In some countries of the cited survey, formal qualification requirements for teacher educators have been introduced, focusing on specific groups (e.g. in Sweden, Hungary and Finland). Other countries have approached this issue in the context of the accreditation of institutional providers of teacher education, as in Ireland (Caena 2012).

In Sweden, all teacher educators working at universities are required to have a PhD, with the development of intensive support programmes for those teacher educators that need to achieve a PhD qualification.

In Hungary, formal university education programmes for school-based teacher educators (mentors) are being introduced.

In Finland, the requirements for teacher educators working in teacher education institutions include MA qualifications and advanced Education studies (at least 90 ECTS).

In Ireland, the Teaching Council has developed revised criteria for teacher education providers, which now express requirements for staff responsible for student teachers’ learning.
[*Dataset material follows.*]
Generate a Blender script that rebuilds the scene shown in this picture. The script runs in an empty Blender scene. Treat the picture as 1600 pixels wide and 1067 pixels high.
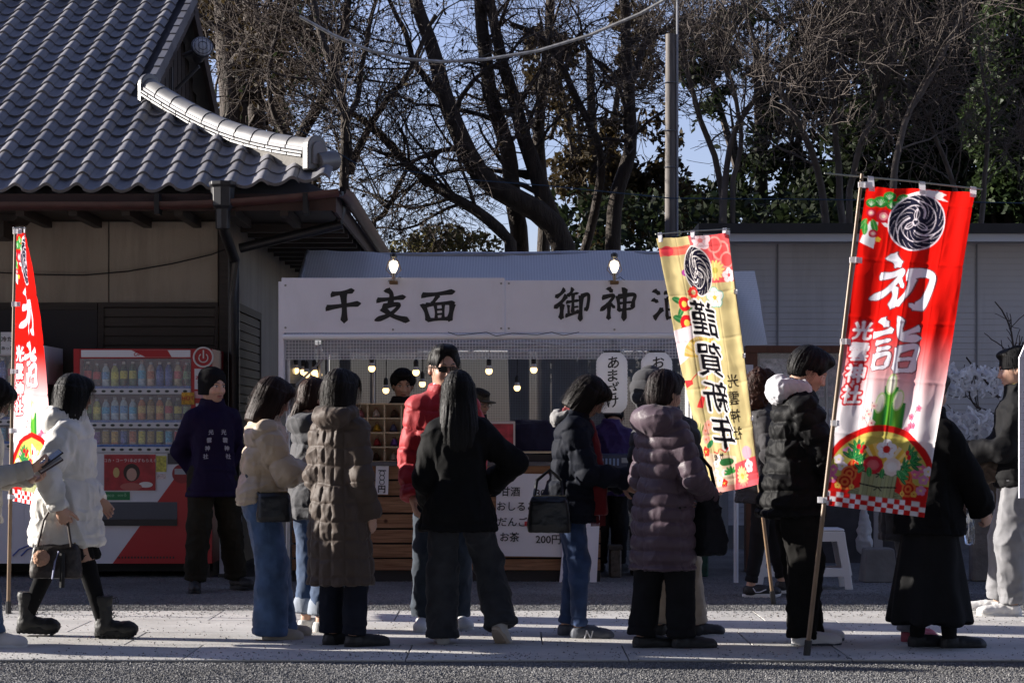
import bpy, bmesh, math, random
import numpy as np
from mathutils import Vector, Matrix
R = math.radians
C = bpy.context.scene.collection
scn = bpy.context.scene

# ------------------------------------------------------------------ camera, world, sun, exposure
FPX, HORIZ, CAMZ = 3111.0, 672.0, 1.25          # focal length in photo pixels, horizon row, eye height
cam_d = bpy.data.cameras.new('camera'); cam = bpy.data.objects.new('camera', cam_d); C.objects.link(cam)
cam.location = (0, 0, CAMZ); cam.rotation_euler = (R(90), 0, 0)
cam_d.sensor_width = 36; cam_d.lens = 36*FPX/1600; cam_d.shift_y = (HORIZ-533.5)/1600
cam_d.clip_start = 0.1; cam_d.clip_end = 600
scn.camera = cam
SUN_EL, SUN_AZ = 16.5, 12.0                     # elevation; degrees behind the picture plane, sun on the left
world = bpy.data.worlds.new('World'); scn.world = world; world.use_nodes = True
wn = world.node_tree; bg = wn.nodes['Background']
sky = wn.nodes.new('ShaderNodeTexSky'); sky.sky_type = 'NISHITA'; sky.sun_disc = False
sky.sun_elevation = R(SUN_EL); sky.sun_rotation = R(-(90-SUN_AZ)); sky.air_density = 1.1; sky.dust_density = 0.3; sky.ozone_density = 4.0
hsv = wn.nodes.new('ShaderNodeHueSaturation'); hsv.inputs['Saturation'].default_value = .80; wn.links.new(sky.outputs[0], hsv.inputs['Color'])
wbal = wn.nodes.new('ShaderNodeMix'); wbal.data_type = 'RGBA'; wbal.blend_type = 'MULTIPLY'; wbal.inputs[0].default_value = 1; wbal.inputs[7].default_value = (1.16, 1.0, 1.16, 1); wn.links.new(hsv.outputs[0], wbal.inputs[6])   # the photograph's white balance
wn.links.new(wbal.outputs[2], bg.inputs[0]); bg.inputs[1].default_value = 0.070
sl = bpy.data.lights.new('sun', 'SUN'); so = bpy.data.objects.new('sun', sl); C.objects.link(so)
sl.energy = 5.0; sl.angle = R(0.53); sl.color = (1.0, 0.935, 0.855)
_sd = Vector((-math.cos(R(SUN_EL))*math.cos(R(SUN_AZ)), math.cos(R(SUN_EL))*math.sin(R(SUN_AZ)), math.sin(R(SUN_EL))))
so.rotation_euler = _sd.to_track_quat('Z', 'Y').to_euler(); so.location = _sd*30
vs = scn.view_settings; vs.view_transform = 'Standard'; vs.look = 'None'; vs.gamma = 1; vs.use_curve_mapping = False
vs.exposure = 1.28
scn.cycles.max_bounces = 6; scn.cycles.transparent_max_bounces = 12; scn.cycles.caustics_reflective = False; scn.cycles.caustics_refractive = False
scn.cycles.use_denoising = True

def at(px, py, Y):                               # photo pixel seen at depth Y -> world point
    return Vector(((px-800)*Y/FPX, Y, CAMZ+(HORIZ-py)*Y/FPX))
def gY(gy): return FPX*CAMZ/(gy-HORIZ)           # depth of a ground row
def gp(px, gy):
    Y = gY(gy); return Vector(((px-800)*Y/FPX, Y, 0))

# ------------------------------------------------------------------ materials
MATS = {}
def mat(name, col, rough=0.7, metal=0.0, bump=None, var=0.0, vscale=6.0, spec=0.5, emit=None, sheen=0.0, alpha=1.0, trans=0.0, coat=0.0, stretch=None, attr=None, transl=0.0):
    """Procedural principled material. bump=(scale, strength, distance), var = colour variation by noise."""
    if name in MATS: return MATS[name]
    m = bpy.data.materials.new(name); m.use_nodes = True; n = m.node_tree.nodes; l = m.node_tree.links
    b = n['Principled BSDF']
    b.inputs['Base Color'].default_value = (*col, 1); b.inputs['Roughness'].default_value = rough
    b.inputs['Metallic'].default_value = metal; b.inputs['Specular IOR Level'].default_value = spec
    b.inputs['Sheen Weight'].default_value = sheen; b.inputs['Alpha'].default_value = alpha
    b.inputs['Transmission Weight'].default_value = trans; b.inputs['Coat Weight'].default_value = coat
    tc = n.new('ShaderNodeTexCoord'); vec = tc.outputs['Object']
    if stretch:
        mp = n.new('ShaderNodeMapping'); mp.inputs['Scale'].default_value = stretch; l.new(vec, mp.inputs[0]); vec = mp.outputs[0]
    csock = None
    if attr:
        a = n.new('ShaderNodeAttribute'); a.attribute_name = attr; csock = a.outputs['Color']
        l.new(csock, b.inputs['Base Color'])
    if var:
        nz = n.new('ShaderNodeTexNoise'); nz.inputs['Scale'].default_value = vscale; nz.inputs['Detail'].default_value = 6; l.new(vec, nz.inputs[0])
        mr = n.new('ShaderNodeMapRange'); mr.inputs['From Min'].default_value = .3; mr.inputs['From Max'].default_value = .7
        mr.inputs['To Min'].default_value = 1-var; mr.inputs['To Max'].default_value = 1+var; l.new(nz.outputs[0], mr.inputs[0])
        mx = n.new('ShaderNodeMix'); mx.data_type = 'RGBA'; mx.blend_type = 'MULTIPLY'; mx.inputs[0].default_value = 1
        if csock: l.new(csock, mx.inputs[6])
        else: mx.inputs[6].default_value = (*col, 1)
        l.new(mr.outputs[0], mx.inputs[7]); l.new(mx.outputs[2], b.inputs['Base Color']); csock = mx.outputs[2]
    if bump:
        nb = n.new('ShaderNodeTexNoise'); nb.inputs['Scale'].default_value = bump[0]; nb.inputs['Detail'].default_value = 5; l.new(vec, nb.inputs[0])
        bp = n.new('ShaderNodeBump'); bp.inputs['Strength'].default_value = bump[1]; bp.inputs['Distance'].default_value = bump[2] if len(bump) > 2 else .01
        l.new(nb.outputs[0], bp.inputs['Height']); l.new(bp.outputs[0], b.inputs['Normal'])
    if emit:
        b.inputs['Emission Color'].default_value = (*emit[0], 1); b.inputs['Emission Strength'].default_value = emit[1]
    if transl:
        t = n.new('ShaderNodeBsdfTranslucent'); t.inputs[0].default_value = (*col, 1)
        if csock: l.new(csock, t.inputs[0])
        ms = n.new('ShaderNodeMixShader'); ms.inputs[0].default_value = transl
        l.new(b.outputs[0], ms.inputs[1]); l.new(t.outputs[0], ms.inputs[2]); l.new(ms.outputs[0], n['Material Output'].inputs[0])
    MATS[name] = m
    return m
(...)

They include:

  • a qualification at a higher level than the one being taught;
  • teaching experience in the relevant sector (primary or post-primary);
  • research activity as for supporting theory-practice integration; and
  • registration with the Teaching Council (it is recognised that all these criteria might not be met by all staff).

The Teaching Council has also begun to identify some of the competences needed by school-based teacher educators, within a pilot model of induction/probation. Such teacher educators should:

  • be fully registered and have at least five years’ experience as such;
  • be good communicators, sensitive to the viewpoints of others;
  • be committed to providing professional as well as personal support and

challenge;

  • be good role models, with a wide repertoire of teaching styles;
  • be committed to high standards of professional practice and conduct;
  • be willing to commit time and effort in the interest of developing newly

qualified teachers as well as their own practice;

  • be open to being observed in their practice by other teachers.

Consideration is being given to developing similar sets for teacher educators

involved in facilitating induction workshops.